* EXERCISE INSTRUCTIONS *
Extract all lines in the data that contain the word "pixels".
=======
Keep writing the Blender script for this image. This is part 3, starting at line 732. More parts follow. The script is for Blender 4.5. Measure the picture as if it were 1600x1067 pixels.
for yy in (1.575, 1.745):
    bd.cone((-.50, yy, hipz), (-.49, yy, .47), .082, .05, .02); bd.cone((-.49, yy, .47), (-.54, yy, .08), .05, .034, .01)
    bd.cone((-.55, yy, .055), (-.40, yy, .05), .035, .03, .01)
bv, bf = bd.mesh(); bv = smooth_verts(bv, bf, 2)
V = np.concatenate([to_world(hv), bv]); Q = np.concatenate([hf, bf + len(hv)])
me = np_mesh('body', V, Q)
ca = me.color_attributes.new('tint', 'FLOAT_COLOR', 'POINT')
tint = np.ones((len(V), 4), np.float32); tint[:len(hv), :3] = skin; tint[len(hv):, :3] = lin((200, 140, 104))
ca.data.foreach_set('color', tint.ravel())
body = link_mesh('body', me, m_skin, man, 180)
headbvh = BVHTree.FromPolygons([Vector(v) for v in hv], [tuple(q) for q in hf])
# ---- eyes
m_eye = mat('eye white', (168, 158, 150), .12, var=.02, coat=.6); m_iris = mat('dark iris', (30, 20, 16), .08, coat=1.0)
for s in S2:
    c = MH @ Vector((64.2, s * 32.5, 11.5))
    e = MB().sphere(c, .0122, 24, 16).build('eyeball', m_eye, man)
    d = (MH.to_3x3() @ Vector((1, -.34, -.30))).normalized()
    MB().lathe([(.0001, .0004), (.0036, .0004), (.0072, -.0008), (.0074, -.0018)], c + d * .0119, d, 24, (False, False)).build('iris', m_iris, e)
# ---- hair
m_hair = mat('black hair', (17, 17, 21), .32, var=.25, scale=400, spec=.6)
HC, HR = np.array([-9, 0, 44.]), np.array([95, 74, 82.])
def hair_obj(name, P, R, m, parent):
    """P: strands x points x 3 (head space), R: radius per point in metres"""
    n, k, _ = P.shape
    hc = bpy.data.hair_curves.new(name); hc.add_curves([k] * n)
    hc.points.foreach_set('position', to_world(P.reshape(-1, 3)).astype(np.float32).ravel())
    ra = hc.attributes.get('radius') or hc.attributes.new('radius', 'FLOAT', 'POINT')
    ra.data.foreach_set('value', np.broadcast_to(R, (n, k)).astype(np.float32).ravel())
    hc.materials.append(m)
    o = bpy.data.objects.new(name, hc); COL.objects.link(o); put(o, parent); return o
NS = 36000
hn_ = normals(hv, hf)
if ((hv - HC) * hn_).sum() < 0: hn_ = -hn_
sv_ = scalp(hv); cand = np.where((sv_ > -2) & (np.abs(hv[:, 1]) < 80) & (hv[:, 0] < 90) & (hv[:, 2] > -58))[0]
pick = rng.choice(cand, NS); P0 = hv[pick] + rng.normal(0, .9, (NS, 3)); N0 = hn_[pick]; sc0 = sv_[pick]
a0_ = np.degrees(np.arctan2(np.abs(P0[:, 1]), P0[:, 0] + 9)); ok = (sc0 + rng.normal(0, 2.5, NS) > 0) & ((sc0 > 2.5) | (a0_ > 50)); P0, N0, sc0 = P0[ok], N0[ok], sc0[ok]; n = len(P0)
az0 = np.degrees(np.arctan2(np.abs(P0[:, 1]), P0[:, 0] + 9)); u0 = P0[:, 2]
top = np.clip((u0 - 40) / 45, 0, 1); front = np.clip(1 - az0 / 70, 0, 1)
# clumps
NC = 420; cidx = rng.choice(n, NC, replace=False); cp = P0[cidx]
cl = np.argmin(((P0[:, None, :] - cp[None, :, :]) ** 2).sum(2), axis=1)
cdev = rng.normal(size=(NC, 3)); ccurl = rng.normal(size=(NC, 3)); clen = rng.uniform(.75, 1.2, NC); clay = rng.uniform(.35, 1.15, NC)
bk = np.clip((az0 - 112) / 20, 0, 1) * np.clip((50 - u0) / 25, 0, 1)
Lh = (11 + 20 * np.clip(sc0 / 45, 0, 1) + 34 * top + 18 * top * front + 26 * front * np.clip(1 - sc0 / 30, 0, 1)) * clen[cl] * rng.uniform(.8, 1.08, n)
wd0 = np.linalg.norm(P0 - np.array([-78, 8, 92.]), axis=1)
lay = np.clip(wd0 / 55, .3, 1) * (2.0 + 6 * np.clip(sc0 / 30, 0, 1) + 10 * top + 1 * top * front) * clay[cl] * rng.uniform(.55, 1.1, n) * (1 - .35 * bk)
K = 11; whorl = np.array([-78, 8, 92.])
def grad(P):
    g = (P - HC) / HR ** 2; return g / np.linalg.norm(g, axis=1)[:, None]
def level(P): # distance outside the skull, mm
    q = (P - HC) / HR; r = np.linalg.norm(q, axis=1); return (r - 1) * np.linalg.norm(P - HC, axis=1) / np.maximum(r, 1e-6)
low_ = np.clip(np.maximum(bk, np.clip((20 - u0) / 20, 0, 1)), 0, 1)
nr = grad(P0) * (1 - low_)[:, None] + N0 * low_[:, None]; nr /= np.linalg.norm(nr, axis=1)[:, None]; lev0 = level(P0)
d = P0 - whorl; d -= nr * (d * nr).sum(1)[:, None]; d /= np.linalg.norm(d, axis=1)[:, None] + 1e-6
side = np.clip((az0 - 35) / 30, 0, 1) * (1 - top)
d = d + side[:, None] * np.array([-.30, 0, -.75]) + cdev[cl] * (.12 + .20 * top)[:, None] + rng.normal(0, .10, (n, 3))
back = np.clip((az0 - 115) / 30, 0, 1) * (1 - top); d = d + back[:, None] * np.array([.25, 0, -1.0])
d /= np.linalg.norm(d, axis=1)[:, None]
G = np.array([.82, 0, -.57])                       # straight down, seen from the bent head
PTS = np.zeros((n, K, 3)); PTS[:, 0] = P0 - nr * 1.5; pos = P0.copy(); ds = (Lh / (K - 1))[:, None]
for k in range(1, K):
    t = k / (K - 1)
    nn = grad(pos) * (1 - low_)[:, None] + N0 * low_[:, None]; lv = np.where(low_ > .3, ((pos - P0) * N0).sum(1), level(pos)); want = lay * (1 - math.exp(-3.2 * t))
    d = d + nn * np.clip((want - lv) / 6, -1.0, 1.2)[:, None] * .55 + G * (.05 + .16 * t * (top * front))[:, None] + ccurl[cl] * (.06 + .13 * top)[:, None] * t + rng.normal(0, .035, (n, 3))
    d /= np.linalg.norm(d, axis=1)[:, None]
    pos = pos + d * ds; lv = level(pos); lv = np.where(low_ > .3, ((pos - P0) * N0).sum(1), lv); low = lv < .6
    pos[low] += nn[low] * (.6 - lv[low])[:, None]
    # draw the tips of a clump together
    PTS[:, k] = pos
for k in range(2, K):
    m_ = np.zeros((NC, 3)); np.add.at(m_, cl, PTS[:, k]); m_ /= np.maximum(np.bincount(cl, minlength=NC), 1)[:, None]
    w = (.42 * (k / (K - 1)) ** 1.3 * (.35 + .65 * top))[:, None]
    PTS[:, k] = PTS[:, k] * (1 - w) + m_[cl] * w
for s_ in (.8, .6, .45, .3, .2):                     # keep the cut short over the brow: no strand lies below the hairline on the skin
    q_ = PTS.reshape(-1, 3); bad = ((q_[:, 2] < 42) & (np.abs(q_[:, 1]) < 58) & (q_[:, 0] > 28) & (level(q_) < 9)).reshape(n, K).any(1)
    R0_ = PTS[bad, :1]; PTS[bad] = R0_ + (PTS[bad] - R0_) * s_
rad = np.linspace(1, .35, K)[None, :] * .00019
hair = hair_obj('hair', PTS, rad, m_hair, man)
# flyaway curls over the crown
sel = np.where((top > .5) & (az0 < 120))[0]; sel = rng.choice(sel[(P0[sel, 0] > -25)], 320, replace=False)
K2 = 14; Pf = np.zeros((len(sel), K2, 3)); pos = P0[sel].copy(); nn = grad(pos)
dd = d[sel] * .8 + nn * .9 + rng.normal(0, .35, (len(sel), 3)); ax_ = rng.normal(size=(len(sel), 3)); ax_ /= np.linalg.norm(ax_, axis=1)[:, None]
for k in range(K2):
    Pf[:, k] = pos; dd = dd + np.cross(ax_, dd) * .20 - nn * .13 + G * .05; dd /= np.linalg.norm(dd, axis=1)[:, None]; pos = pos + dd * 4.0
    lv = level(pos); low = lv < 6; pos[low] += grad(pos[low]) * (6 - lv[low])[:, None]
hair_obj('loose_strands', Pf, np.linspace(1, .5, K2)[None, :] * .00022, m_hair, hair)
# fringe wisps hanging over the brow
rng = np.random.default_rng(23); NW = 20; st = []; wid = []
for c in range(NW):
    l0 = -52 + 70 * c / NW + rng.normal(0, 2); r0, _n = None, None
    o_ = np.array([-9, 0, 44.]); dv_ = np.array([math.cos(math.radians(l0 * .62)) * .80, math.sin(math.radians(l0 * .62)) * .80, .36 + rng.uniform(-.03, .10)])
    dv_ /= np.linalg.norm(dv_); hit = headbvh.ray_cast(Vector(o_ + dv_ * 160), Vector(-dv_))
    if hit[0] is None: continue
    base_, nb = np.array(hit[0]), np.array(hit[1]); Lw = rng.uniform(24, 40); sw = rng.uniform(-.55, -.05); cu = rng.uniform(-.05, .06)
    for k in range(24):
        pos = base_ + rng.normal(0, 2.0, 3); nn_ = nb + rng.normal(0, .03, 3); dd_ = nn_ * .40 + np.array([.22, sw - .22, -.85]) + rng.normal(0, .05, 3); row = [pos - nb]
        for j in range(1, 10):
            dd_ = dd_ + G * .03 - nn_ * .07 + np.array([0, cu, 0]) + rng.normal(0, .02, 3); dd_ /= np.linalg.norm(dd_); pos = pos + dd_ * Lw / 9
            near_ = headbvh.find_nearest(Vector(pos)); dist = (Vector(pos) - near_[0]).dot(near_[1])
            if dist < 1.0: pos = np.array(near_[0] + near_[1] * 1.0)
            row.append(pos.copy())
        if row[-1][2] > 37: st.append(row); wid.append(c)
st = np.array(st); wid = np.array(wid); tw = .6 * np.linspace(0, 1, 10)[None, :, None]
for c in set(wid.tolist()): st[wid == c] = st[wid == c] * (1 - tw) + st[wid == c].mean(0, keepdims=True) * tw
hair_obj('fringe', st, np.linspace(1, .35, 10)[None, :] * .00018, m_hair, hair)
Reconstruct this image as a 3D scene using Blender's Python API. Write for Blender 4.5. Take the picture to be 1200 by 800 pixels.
=======
* RESULT OF THIS TASK *
Keep writing the Blender script for this image. This is part 3, starting at line 732. More parts follow. The script is for Blender 4.5. Measure the picture as if it were 1600x1067 pixels.
Reconstruct this image as a 3D scene using Blender's Python API. Write for Blender 4.5. Take the picture to be 1200 by 800 pixels.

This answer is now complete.